▶ **WHAT THIS TASK INVOLVES**: Would you output the whole listing below, exactly as it reads?

▶ **PROVIDED MATERIAL**:

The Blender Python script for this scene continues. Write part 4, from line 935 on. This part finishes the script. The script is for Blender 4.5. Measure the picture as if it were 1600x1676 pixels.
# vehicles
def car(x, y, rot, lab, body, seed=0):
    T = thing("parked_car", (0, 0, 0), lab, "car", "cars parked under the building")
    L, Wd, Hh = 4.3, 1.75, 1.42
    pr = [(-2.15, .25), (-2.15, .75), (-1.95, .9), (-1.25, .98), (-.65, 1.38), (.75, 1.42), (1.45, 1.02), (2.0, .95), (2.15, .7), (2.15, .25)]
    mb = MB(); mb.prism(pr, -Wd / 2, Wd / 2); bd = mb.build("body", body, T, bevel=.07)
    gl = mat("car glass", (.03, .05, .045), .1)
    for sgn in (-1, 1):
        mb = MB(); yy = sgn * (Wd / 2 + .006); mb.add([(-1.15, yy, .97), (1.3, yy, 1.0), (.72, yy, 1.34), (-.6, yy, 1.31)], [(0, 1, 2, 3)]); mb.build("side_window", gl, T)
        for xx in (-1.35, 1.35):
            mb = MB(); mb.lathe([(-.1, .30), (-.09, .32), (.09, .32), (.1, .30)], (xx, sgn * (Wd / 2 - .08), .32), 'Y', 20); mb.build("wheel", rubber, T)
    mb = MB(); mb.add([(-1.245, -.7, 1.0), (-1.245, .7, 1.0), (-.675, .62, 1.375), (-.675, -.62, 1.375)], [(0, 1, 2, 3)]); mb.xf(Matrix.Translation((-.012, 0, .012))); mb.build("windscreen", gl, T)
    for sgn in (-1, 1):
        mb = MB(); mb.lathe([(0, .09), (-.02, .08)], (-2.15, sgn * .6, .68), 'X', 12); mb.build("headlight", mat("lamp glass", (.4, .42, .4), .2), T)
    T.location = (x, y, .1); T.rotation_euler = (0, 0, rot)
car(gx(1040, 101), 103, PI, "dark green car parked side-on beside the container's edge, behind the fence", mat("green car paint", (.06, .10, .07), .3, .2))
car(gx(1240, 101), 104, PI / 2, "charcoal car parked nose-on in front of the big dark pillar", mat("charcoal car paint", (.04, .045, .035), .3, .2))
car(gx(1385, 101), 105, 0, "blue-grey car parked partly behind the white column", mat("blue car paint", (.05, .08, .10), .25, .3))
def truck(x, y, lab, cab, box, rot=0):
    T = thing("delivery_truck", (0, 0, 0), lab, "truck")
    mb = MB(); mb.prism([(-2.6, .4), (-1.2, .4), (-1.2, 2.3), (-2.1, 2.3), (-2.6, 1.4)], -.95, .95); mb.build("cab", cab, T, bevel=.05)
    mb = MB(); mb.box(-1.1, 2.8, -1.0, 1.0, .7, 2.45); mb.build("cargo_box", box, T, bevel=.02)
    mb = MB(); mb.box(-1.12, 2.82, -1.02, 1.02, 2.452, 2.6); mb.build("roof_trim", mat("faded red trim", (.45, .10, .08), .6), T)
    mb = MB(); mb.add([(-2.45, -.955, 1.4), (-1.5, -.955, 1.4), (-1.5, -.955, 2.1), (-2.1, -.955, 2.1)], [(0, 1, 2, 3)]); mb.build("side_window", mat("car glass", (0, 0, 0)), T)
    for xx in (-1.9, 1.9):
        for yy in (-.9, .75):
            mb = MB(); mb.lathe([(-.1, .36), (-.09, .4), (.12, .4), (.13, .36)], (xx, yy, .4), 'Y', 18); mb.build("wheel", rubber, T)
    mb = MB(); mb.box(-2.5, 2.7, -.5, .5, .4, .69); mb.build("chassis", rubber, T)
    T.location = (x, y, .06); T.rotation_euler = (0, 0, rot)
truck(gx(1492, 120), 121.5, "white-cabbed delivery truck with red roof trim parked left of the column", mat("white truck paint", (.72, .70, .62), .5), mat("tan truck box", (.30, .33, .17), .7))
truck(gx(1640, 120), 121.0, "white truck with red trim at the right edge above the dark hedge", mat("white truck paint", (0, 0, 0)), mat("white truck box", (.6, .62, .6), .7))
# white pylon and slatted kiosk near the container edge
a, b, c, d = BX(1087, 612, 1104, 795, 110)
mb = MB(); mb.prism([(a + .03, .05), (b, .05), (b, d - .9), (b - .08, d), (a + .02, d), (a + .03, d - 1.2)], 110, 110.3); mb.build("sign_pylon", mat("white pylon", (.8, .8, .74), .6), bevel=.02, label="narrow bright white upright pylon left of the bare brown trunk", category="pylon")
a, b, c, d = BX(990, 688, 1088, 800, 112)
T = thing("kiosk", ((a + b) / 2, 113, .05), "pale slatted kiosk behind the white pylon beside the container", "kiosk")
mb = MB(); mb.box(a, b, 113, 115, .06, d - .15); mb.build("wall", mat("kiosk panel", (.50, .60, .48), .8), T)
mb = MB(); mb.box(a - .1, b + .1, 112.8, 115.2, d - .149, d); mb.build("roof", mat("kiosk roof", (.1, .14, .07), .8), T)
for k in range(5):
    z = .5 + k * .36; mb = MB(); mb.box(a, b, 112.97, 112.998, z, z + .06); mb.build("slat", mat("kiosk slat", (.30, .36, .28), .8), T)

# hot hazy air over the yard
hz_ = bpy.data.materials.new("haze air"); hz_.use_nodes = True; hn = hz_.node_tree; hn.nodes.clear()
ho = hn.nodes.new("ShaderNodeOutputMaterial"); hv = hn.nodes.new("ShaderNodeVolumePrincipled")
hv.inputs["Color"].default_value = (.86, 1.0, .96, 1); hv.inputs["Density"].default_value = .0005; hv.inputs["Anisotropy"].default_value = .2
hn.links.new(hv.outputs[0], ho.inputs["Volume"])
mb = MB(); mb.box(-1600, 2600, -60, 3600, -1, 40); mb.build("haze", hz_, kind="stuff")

▶ **RESPONSE TO THIS EXERCISE**:
The Blender Python script for this scene continues. Write part 4, from line 935 on. This part finishes the script. The script is for Blender 4.5. Measure the picture as if it were 1600x1676 pixels.
# vehicles
def car(x, y, rot, lab, body, seed=0):
    T = thing("parked_car", (0, 0, 0), lab, "car", "cars parked under the building")
    L, Wd, Hh = 4.3, 1.75, 1.42
    pr = [(-2.15, .25), (-2.15, .75), (-1.95, .9), (-1.25, .98), (-.65, 1.38), (.75, 1.42), (1.45, 1.02), (2.0, .95), (2.15, .7), (2.15, .25)]
    mb = MB(); mb.prism(pr, -Wd / 2, Wd / 2); bd = mb.build("body", body, T, bevel=.07)
    gl = mat("car glass", (.03, .05, .045), .1)
    for sgn in (-1, 1):
        mb = MB(); yy = sgn * (Wd / 2 + .006); mb.add([(-1.15, yy, .97), (1.3, yy, 1.0), (.72, yy, 1.34), (-.6, yy, 1.31)], [(0, 1, 2, 3)]); mb.build("side_window", gl, T)
        for xx in (-1.35, 1.35):
            mb = MB(); mb.lathe([(-.1, .30), (-.09, .32), (.09, .32), (.1, .30)], (xx, sgn * (Wd / 2 - .08), .32), 'Y', 20); mb.build("wheel", rubber, T)
    mb = MB(); mb.add([(-1.245, -.7, 1.0), (-1.245, .7, 1.0), (-.675, .62, 1.375), (-.675, -.62, 1.375)], [(0, 1, 2, 3)]); mb.xf(Matrix.Translation((-.012, 0, .012))); mb.build("windscreen", gl, T)
    for sgn in (-1, 1):
        mb = MB(); mb.lathe([(0, .09), (-.02, .08)], (-2.15, sgn * .6, .68), 'X', 12); mb.build("headlight", mat("lamp glass", (.4, .42, .4), .2), T)
    T.location = (x, y, .1); T.rotation_euler = (0, 0, rot)
car(gx(1040, 101), 103, PI, "dark green car parked side-on beside the container's edge, behind the fence", mat("green car paint", (.06, .10, .07), .3, .2))
car(gx(1240, 101), 104, PI / 2, "charcoal car parked nose-on in front of the big dark pillar", mat("charcoal car paint", (.04, .045, .035), .3, .2))
car(gx(1385, 101), 105, 0, "blue-grey car parked partly behind the white column", mat("blue car paint", (.05, .08, .10), .25, .3))
def truck(x, y, lab, cab, box, rot=0):
    T = thing("delivery_truck", (0, 0, 0), lab, "truck")
    mb = MB(); mb.prism([(-2.6, .4), (-1.2, .4), (-1.2, 2.3), (-2.1, 2.3), (-2.6, 1.4)], -.95, .95); mb.build("cab", cab, T, bevel=.05)
    mb = MB(); mb.box(-1.1, 2.8, -1.0, 1.0, .7, 2.45); mb.build("cargo_box", box, T, bevel=.02)
    mb = MB(); mb.box(-1.12, 2.82, -1.02, 1.02, 2.452, 2.6); mb.build("roof_trim", mat("faded red trim", (.45, .10, .08), .6), T)
    mb = MB(); mb.add([(-2.45, -.955, 1.4), (-1.5, -.955, 1.4), (-1.5, -.955, 2.1), (-2.1, -.955, 2.1)], [(0, 1, 2, 3)]); mb.build("side_window", mat("car glass", (0, 0, 0)), T)
    for xx in (-1.9, 1.9):
        for yy in (-.9, .75):
            mb = MB(); mb.lathe([(-.1, .36), (-.09, .4), (.12, .4), (.13, .36)], (xx, yy, .4), 'Y', 18); mb.build("wheel", rubber, T)
    mb = MB(); mb.box(-2.5, 2.7, -.5, .5, .4, .69); mb.build("chassis", rubber, T)
    T.location = (x, y, .06); T.rotation_euler = (0, 0, rot)
truck(gx(1492, 120), 121.5, "white-cabbed delivery truck with red roof trim parked left of the column", mat("white truck paint", (.72, .70, .62), .5), mat("tan truck box", (.30, .33, .17), .7))
truck(gx(1640, 120), 121.0, "white truck with red trim at the right edge above the dark hedge", mat("white truck paint", (0, 0, 0)), mat("white truck box", (.6, .62, .6), .7))
# white pylon and slatted kiosk near the container edge
a, b, c, d = BX(1087, 612, 1104, 795, 110)
mb = MB(); mb.prism([(a + .03, .05), (b, .05), (b, d - .9), (b - .08, d), (a + .02, d), (a + .03, d - 1.2)], 110, 110.3); mb.build("sign_pylon", mat("white pylon", (.8, .8, .74), .6), bevel=.02, label="narrow bright white upright pylon left of the bare brown trunk", category="pylon")
a, b, c, d = BX(990, 688, 1088, 800, 112)
T = thing("kiosk", ((a + b) / 2, 113, .05), "pale slatted kiosk behind the white pylon beside the container", "kiosk")
mb = MB(); mb.box(a, b, 113, 115, .06, d - .15); mb.build("wall", mat("kiosk panel", (.50, .60, .48), .8), T)
mb = MB(); mb.box(a - .1, b + .1, 112.8, 115.2, d - .149, d); mb.build("roof", mat("kiosk roof", (.1, .14, .07), .8), T)
for k in range(5):
    z = .5 + k * .36; mb = MB(); mb.box(a, b, 112.97, 112.998, z, z + .06); mb.build("slat", mat("kiosk slat", (.30, .36, .28), .8), T)

# hot hazy air over the yard
hz_ = bpy.data.materials.new("haze air"); hz_.use_nodes = True; hn = hz_.node_tree; hn.nodes.clear()
ho = hn.nodes.new("ShaderNodeOutputMaterial"); hv = hn.nodes.new("ShaderNodeVolumePrincipled")
hv.inputs["Color"].default_value = (.86, 1.0, .96, 1); hv.inputs["Density"].default_value = .0005; hv.inputs["Anisotropy"].default_value = .2
hn.links.new(hv.outputs[0], ho.inputs["Volume"])
mb = MB(); mb.box(-1600, 2600, -60, 3600, -1, 40); mb.build("haze", hz_, kind="stuff")